No, it is possible for $X$ not to have points everywhere locally and still have every $k$-rational divisor class be represented by a $k$-rational divisor (this is the "Picard equality" you want).
For instance, the Picard equality holds if $X$ has points everywhere locally except at a single place. Many examples of genus one curves satisfying this property -- over any number field $k$ -- are given in this paper of mine.
There should be no lack of other examples as well. In some sense the simplest family is as follows: it is enough to find hyperelliptic quartic curves $C: y^2 = P_4(x)$ which do not have points everywhere locally and for which the Jacobian elliptic curve $E$ has $E(k)$ finite of odd order. The point here is that then the "elliptic Kummer sequence"
$0 \rightarrow E(k)/2E(k) \rightarrow H^1(k,E[2]) \rightarrow H^1(k,E)[2] \rightarrow 0$
gives an isomorphism $H^1(k,E[2]) \rightarrow H^1(k,E)[2]$. This means that for each torsor $C \in H^1(k,E)[2]$ there is a unique rational divisor class of degree $2$, so $C$ comes from a hyperelliptic quartic curve iff this divisor class is represented by a rational divisor.

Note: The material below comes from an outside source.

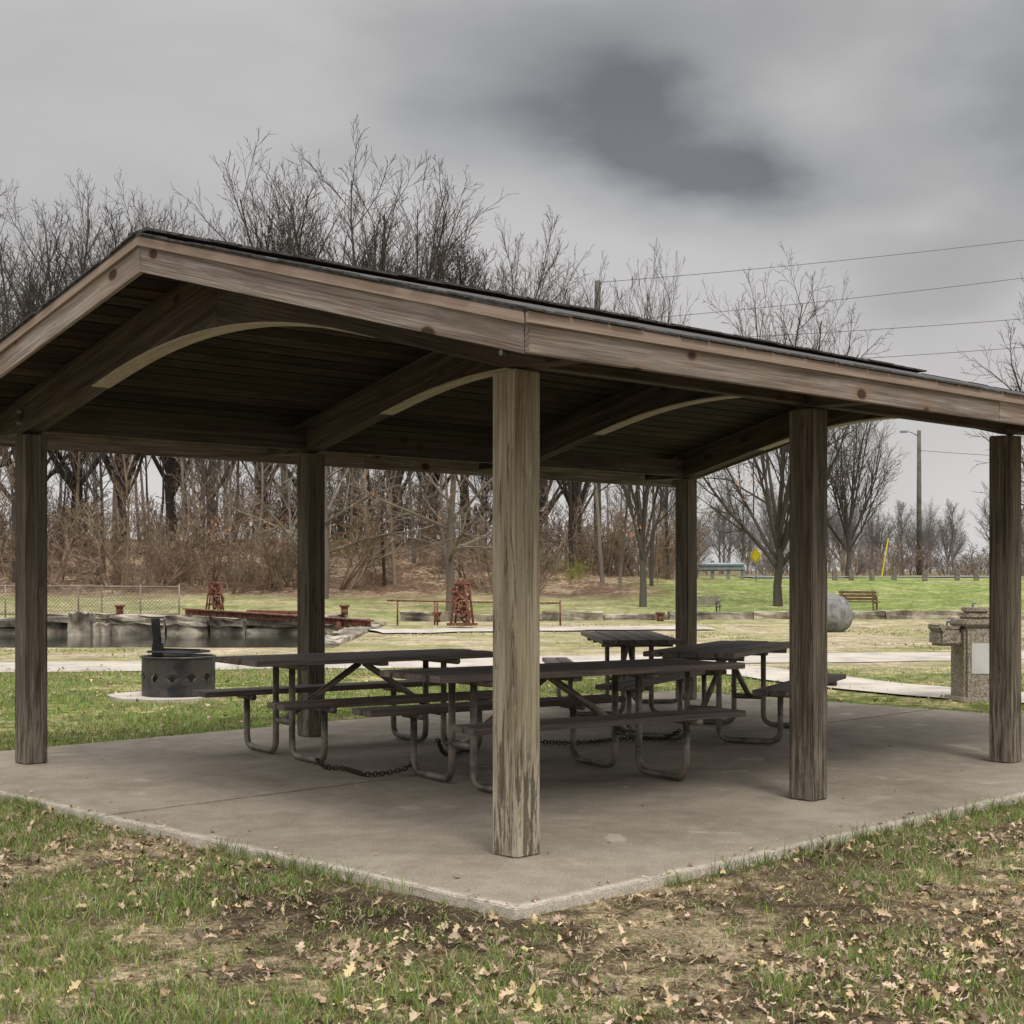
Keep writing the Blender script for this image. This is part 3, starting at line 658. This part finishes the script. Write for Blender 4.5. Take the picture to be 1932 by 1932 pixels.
# ------------------------------------------------------------ trees
def gen_tree(seed,kind):
    r=random.Random(seed); V=[];Fc=[]
    K={'fan':dict(n=[0,12,7,4],ang=(18,38),up=.09),
       'bush':dict(n=[0,12,7,4],ang=(24,46),up=.07),
       'oval':dict(n=[20,10,6,4],ang=(28,46),l1=.42,tr=.95,up=.14,start=.22),
       'spread':dict(n=[13,9,6,3],ang=(50,82),l1=.58,tr=.85,up=.05,start=.14),
       'thin':dict(n=[13,7,5,3],ang=(26,46),l1=.30,tr=.97,up=.12,start=.38),
       'shrub':dict(n=[0,7,4,2],ang=(20,50),up=.05)}[kind]
    sides=[8,6,4,3,3]; segs=[9,7,5,3,2]
    rmin=.0006 if kind!='shrub' else .003
    wb=(.04,.075,.10,.12,.14)
    if kind=='spread': wb=(.06,.13,.16,.18,.2)
    def br(p,d,L,rad,lv):
        n=segs[lv]; P=[p.copy()]; R=[rad]; dd=d.copy(); wob=wb[lv]
        for k in range(n):
            dd=(dd+Vector((r.gauss(0,wob),r.gauss(0,wob),r.gauss(0,wob*.7)+(K['up']*(.6 if lv else .1))))).normalized()
            P.append(P[-1]+dd*L/n); t=(k+1)/n; R.append(max(rad*(1-t*(.78 if lv<2 else .7)),rmin))
        tube_data(P,R,sides[lv],V,Fc,False)
        if lv>=4: return
        nc=K['n'][lv]
        if nc==0: return
        st=K.get('start',.1) if lv==0 else (.22 if lv==1 else .12)
        az=r.uniform(0,6.28)
        for c in range(nc):
            t=st+(1-st)*((c+r.uniform(.1,.9))/nc); i=min(int(t*n),n-1); q=P[i].lerp(P[i+1],t*n-i); tg=(P[i+1]-P[i]).normalized()
            az+=2.4+r.uniform(-.5,.5); a=math.radians(r.uniform(*K['ang']))*(1.0 if lv else (1.1-.45*t))
            o1=tg.orthogonal().normalized(); o2=tg.cross(o1); side=o1*math.cos(az)+o2*math.sin(az)
            nd=(tg*math.cos(a)+side*math.sin(a)).normalized()
            if lv==0: nl=K['l1']*(1.12-.72*t)*r.uniform(.8,1.15)
            else: nl=L*(.52,.44,.48,.5)[lv]*(1.15-.6*t)*r.uniform(.7,1.2)
            br(q,nd,nl,max(R[i]*(.5 if lv==0 else .52),rmin),lv+1)
    if kind=='shrub':
        for k in range(11):
            an=r.uniform(0,6.28); s=r.uniform(.1,.7)
            br(Vector((math.cos(an)*.25,math.sin(an)*.25,0)),Vector((math.cos(an)*s,math.sin(an)*s,1)).normalized(),r.uniform(.5,1),.010,1)
    elif kind in('fan','bush'):
        th=.20 if kind=='fan' else .16
        tp=[Vector((0,0,0)),Vector((r.gauss(0,.004),r.gauss(0,.004),th*.5)),Vector((r.gauss(0,.008),r.gauss(0,.008),th)),Vector((0,0,th*1.6))]
        tube_data(tp,[.023,.018,.016,.012],9,V,Fc,False)
        nl=12 if kind=='fan' else 14; az=r.uniform(0,6)
        mx=36 if kind=='fan' else 52
        for k in range(nl):
            f=(k+.5)/nl; a=math.radians(4+(mx-4)*f**.75)*r.uniform(.85,1.15); az+=2.4+r.uniform(-.3,.3)
            d=Vector((math.sin(a)*math.cos(az),math.sin(a)*math.sin(az),math.cos(a)))
            br(Vector((0,0,th*(1.5-.75*f))),d,(.78-.18*f)*r.uniform(.95,1.05),.0095*r.uniform(.75,1.1),1)
    else: br(Vector((0,0,0)),Vector((r.uniform(-.04,.04),r.uniform(-.04,.04),1)),K['tr'],.019 if kind!='thin' else .012,0)
    A_=np.array(V); s=1.0/np.percentile(A_[:,2],99.9); A_*=s
    return mesh_np('tree_'+kind,A_,np.array(Fc),None,True)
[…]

Actually, a simpler argument can be given if we assume a little more, that $E(k) = \{0\}$. (By a recent theorem of Mazur and Rubin, such curves exist over every number field $k$.) Then the degree zero part of $H^0(\operatorname{Pic} C) = E(k) = 0$, so the equality of $H^0(\operatorname{Pic} C) = \operatorname{Pic}(C)$ for torsors is equivalent to having period equals index, so if you can find a hyperelliptic quartic curve $C$ with Jacobian having trivial Mordell-Weil group and failing to have points over more than one completion, this will give an example of what you want.
In practice, it should be easy to write down such curves $C$ over $\mathbb{Q}$, say.
Note that the situation is different for genus one curves over a $p$-adic field $k$: by a theorem of Roquette-Lichtenbaum, the order of $C$ in $H^1(k,\operatorname{Jac} C)$ is equal to the order of $H^0(\operatorname{Pic} C)/ \operatorname{Pic}(C)$.